Question: A composite classroom model is made from two non-overlapping rectangular prisms. Prism A is \(5\) inches long, \(4\) inches wide, and \(5\) inches tall. Prism B is \(6\) inches long, \(4\) inches wide, and \(3\) inches tall. What is the total volume?

• A. 100 cubic inches
• B. 172 cubic inches
• C. 72 cubic inches
• D. 192 cubic inches

1. Find each part first: Prism A is \(5 \times 4 \times 5 = 100\) cubic inches, and Prism B is \(6 \times 4 \times 3 = 72\) cubic inches.
2. Because the parts do not overlap, add them: \(100 + 72 = 172\) cubic inches.

Answer: 172 cubic inches

Example 3

Question: A composite storage display is made from two non-overlapping rectangular prisms. Prism A is \(6\) feet long, \(2\) feet wide, and \(3\) feet tall. Prism B is \(3\) feet long, \(5\) feet wide, and \(5\) feet tall. What is the total volume?

• A. 36 cubic feet
• B. 75 cubic feet
• C. 111 cubic feet
• D. 123 cubic feet

1. Find each part first: Prism A is \(6 \times 2 \times 3 = 36\) cubic feet, and Prism B is \(3 \times 5 \times 5 = 75\) cubic feet.
2. Because the parts do not overlap, add them: \(36 + 75 = 111\) cubic feet.

Answer: 111 cubic feet

Problem 1

Question: A composite museum stand is made from two non-overlapping rectangular prisms. Prism A is \(7\) meters long, \(4\) meters wide, and \(6\) meters tall. Prism B is \(6\) meters long, \(2\) meters wide, and \(2\) meters tall. What is the total volume?

• A. 168 cubic meters
• B. 24 cubic meters
• C. 220 cubic meters
• D. 192 cubic meters

Answer: 192 cubic meters

Why it works: Find each part first: Prism A is \(7 \times 4 \times 6 = 168\) cubic meters, and Prism B is \(6 \times 2 \times 2 = 24\) cubic meters. Because the parts do not overlap, add them: \(168 + 24 = 192\) cubic meters.

Problem 2

Question: A composite garden block is made from two non-overlapping rectangular prisms. Prism A is \(8\) centimeters long, \(2\) centimeters wide, and \(4\) centimeters tall. Prism B is \(3\) centimeters long, \(3\) centimeters wide, and \(4\) centimeters tall. What is the total volume?

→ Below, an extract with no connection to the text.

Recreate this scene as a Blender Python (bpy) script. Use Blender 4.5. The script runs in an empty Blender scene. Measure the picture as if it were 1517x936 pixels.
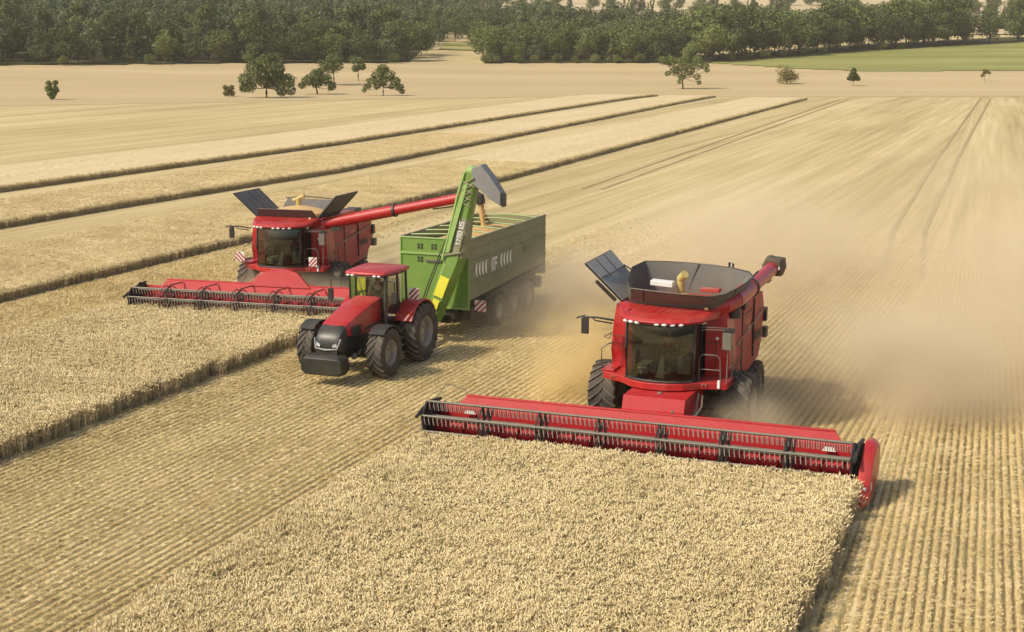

• A. 100 cubic centimeters
• B. 64 cubic centimeters
• C. 36 cubic centimeters
• D. 116 cubic centimeters

Answer: 100 cubic centimeters

Why it works: Find each part first: Prism A is \(8 \times 2 \times 4 = 64\) cubic centimeters, and Prism B is \(3 \times 3 \times 4 = 36\) cubic centimeters. Because the parts do not overlap, add them: \(64 + 36 = 100\) cubic centimeters.